[Objective]
The listing below should be written out exactly; please include all of it.

** start Task inputs **

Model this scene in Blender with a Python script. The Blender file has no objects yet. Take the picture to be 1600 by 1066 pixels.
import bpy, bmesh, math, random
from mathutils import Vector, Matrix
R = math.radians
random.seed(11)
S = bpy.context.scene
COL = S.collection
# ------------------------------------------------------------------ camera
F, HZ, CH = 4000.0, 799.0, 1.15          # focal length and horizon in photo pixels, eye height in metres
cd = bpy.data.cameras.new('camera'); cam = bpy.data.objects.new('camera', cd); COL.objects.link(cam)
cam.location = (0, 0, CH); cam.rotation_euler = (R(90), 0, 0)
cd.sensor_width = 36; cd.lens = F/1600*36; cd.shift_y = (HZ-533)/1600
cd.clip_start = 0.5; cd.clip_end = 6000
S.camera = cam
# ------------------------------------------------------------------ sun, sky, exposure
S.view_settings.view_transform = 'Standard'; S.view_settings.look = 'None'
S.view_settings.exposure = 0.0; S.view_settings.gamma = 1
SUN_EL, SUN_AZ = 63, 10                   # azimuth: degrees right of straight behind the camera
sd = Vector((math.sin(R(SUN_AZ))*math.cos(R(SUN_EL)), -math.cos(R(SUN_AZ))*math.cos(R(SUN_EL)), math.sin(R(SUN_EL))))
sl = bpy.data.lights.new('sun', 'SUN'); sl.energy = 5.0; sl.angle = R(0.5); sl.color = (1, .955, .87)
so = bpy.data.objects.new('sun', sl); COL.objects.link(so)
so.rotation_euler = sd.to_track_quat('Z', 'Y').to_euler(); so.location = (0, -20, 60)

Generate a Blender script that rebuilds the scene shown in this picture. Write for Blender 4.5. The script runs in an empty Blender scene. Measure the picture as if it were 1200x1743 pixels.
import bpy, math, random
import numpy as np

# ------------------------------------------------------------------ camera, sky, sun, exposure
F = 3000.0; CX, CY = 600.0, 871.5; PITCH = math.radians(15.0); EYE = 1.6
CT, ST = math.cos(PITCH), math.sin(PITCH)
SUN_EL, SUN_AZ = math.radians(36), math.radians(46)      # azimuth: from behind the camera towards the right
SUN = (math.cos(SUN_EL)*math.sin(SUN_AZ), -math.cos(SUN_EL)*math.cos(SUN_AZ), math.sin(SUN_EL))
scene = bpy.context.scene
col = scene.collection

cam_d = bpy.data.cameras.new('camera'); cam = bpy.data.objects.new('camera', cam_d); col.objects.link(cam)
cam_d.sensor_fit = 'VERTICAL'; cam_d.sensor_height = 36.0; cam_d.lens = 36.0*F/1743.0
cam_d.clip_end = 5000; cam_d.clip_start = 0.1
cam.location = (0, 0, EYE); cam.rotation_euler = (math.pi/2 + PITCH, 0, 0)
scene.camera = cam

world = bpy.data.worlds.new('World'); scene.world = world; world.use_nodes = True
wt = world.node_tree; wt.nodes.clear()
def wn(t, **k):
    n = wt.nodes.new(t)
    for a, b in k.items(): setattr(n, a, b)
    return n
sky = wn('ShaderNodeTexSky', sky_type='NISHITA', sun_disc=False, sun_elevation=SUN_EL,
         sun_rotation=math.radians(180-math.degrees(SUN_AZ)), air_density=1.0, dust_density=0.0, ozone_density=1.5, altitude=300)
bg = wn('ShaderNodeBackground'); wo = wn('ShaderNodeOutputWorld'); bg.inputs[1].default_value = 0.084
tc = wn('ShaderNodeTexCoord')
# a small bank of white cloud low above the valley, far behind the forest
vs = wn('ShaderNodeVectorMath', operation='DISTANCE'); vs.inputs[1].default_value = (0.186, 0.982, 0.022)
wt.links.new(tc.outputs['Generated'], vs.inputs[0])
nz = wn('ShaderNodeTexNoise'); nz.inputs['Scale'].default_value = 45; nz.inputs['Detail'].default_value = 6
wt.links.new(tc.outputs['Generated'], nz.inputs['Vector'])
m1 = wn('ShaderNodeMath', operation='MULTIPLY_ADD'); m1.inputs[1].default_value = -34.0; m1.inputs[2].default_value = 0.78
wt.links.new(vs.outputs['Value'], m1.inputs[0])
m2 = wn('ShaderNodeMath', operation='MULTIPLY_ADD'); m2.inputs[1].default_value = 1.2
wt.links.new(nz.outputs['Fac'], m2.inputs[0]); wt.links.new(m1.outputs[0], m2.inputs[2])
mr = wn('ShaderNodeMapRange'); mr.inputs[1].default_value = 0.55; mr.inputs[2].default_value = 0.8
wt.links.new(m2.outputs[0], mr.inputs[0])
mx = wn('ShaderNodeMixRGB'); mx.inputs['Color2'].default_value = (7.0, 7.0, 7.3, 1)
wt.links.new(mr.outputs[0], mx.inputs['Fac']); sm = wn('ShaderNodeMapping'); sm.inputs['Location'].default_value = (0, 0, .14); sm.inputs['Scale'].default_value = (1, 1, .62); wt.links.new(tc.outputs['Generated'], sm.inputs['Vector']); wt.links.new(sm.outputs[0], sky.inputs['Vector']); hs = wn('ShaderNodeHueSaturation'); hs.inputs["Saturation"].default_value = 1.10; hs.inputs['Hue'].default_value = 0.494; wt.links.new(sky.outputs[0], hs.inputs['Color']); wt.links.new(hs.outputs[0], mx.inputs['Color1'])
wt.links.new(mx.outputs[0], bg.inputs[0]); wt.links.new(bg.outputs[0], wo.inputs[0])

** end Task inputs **

[Task solution]
Model this scene in Blender with a Python script. The Blender file has no objects yet. Take the picture to be 1600 by 1066 pixels.
import bpy, bmesh, math, random
from mathutils import Vector, Matrix
R = math.radians
random.seed(11)
S = bpy.context.scene
COL = S.collection
# ------------------------------------------------------------------ camera
F, HZ, CH = 4000.0, 799.0, 1.15          # focal length and horizon in photo pixels, eye height in metres
cd = bpy.data.cameras.new('camera'); cam = bpy.data.objects.new('camera', cd); COL.objects.link(cam)
cam.location = (0, 0, CH); cam.rotation_euler = (R(90), 0, 0)
cd.sensor_width = 36; cd.lens = F/1600*36; cd.shift_y = (HZ-533)/1600
cd.clip_start = 0.5; cd.clip_end = 6000
S.camera = cam
# ------------------------------------------------------------------ sun, sky, exposure
S.view_settings.view_transform = 'Standard'; S.view_settings.look = 'None'
S.view_settings.exposure = 0.0; S.view_settings.gamma = 1
SUN_EL, SUN_AZ = 63, 10                   # azimuth: degrees right of straight behind the camera
sd = Vector((math.sin(R(SUN_AZ))*math.cos(R(SUN_EL)), -math.cos(R(SUN_AZ))*math.cos(R(SUN_EL)), math.sin(R(SUN_EL))))
sl = bpy.data.lights.new('sun', 'SUN'); sl.energy = 5.0; sl.angle = R(0.5); sl.color = (1, .955, .87)
so = bpy.data.objects.new('sun', sl); COL.objects.link(so)
so.rotation_euler = sd.to_track_quat('Z', 'Y').to_euler(); so.location = (0, -20, 60)

Generate a Blender script that rebuilds the scene shown in this picture. Write for Blender 4.5. The script runs in an empty Blender scene. Measure the picture as if it were 1200x1743 pixels.
import bpy, math, random
import numpy as np

# ------------------------------------------------------------------ camera, sky, sun, exposure
F = 3000.0; CX, CY = 600.0, 871.5; PITCH = math.radians(15.0); EYE = 1.6
CT, ST = math.cos(PITCH), math.sin(PITCH)
SUN_EL, SUN_AZ = math.radians(36), math.radians(46)      # azimuth: from behind the camera towards the right
SUN = (math.cos(SUN_EL)*math.sin(SUN_AZ), -math.cos(SUN_EL)*math.cos(SUN_AZ), math.sin(SUN_EL))
scene = bpy.context.scene
col = scene.collection

cam_d = bpy.data.cameras.new('camera'); cam = bpy.data.objects.new('camera', cam_d); col.objects.link(cam)
cam_d.sensor_fit = 'VERTICAL'; cam_d.sensor_height = 36.0; cam_d.lens = 36.0*F/1743.0
cam_d.clip_end = 5000; cam_d.clip_start = 0.1
cam.location = (0, 0, EYE); cam.rotation_euler = (math.pi/2 + PITCH, 0, 0)
scene.camera = cam

world = bpy.data.worlds.new('World'); scene.world = world; world.use_nodes = True
wt = world.node_tree; wt.nodes.clear()
def wn(t, **k):
    n = wt.nodes.new(t)
    for a, b in k.items(): setattr(n, a, b)
    return n
sky = wn('ShaderNodeTexSky', sky_type='NISHITA', sun_disc=False, sun_elevation=SUN_EL,
         sun_rotation=math.radians(180-math.degrees(SUN_AZ)), air_density=1.0, dust_density=0.0, ozone_density=1.5, altitude=300)
bg = wn('ShaderNodeBackground'); wo = wn('ShaderNodeOutputWorld'); bg.inputs[1].default_value = 0.084
tc = wn('ShaderNodeTexCoord')
# a small bank of white cloud low above the valley, far behind the forest
vs = wn('ShaderNodeVectorMath', operation='DISTANCE'); vs.inputs[1].default_value = (0.186, 0.982, 0.022)
wt.links.new(tc.outputs['Generated'], vs.inputs[0])
nz = wn('ShaderNodeTexNoise'); nz.inputs['Scale'].default_value = 45; nz.inputs['Detail'].default_value = 6
wt.links.new(tc.outputs['Generated'], nz.inputs['Vector'])
m1 = wn('ShaderNodeMath', operation='MULTIPLY_ADD'); m1.inputs[1].default_value = -34.0; m1.inputs[2].default_value = 0.78
wt.links.new(vs.outputs['Value'], m1.inputs[0])
m2 = wn('ShaderNodeMath', operation='MULTIPLY_ADD'); m2.inputs[1].default_value = 1.2
wt.links.new(nz.outputs['Fac'], m2.inputs[0]); wt.links.new(m1.outputs[0], m2.inputs[2])
mr = wn('ShaderNodeMapRange'); mr.inputs[1].default_value = 0.55; mr.inputs[2].default_value = 0.8
wt.links.new(m2.outputs[0], mr.inputs[0])
mx = wn('ShaderNodeMixRGB'); mx.inputs['Color2'].default_value = (7.0, 7.0, 7.3, 1)
wt.links.new(mr.outputs[0], mx.inputs['Fac']); sm = wn('ShaderNodeMapping'); sm.inputs['Location'].default_value = (0, 0, .14); sm.inputs['Scale'].default_value = (1, 1, .62); wt.links.new(tc.outputs['Generated'], sm.inputs['Vector']); wt.links.new(sm.outputs[0], sky.inputs['Vector']); hs = wn('ShaderNodeHueSaturation'); hs.inputs["Saturation"].default_value = 1.10; hs.inputs['Hue'].default_value = 0.494; wt.links.new(sky.outputs[0], hs.inputs['Color']); wt.links.new(hs.outputs[0], mx.inputs['Color1'])
wt.links.new(mx.outputs[0], bg.inputs[0]); wt.links.new(bg.outputs[0], wo.inputs[0])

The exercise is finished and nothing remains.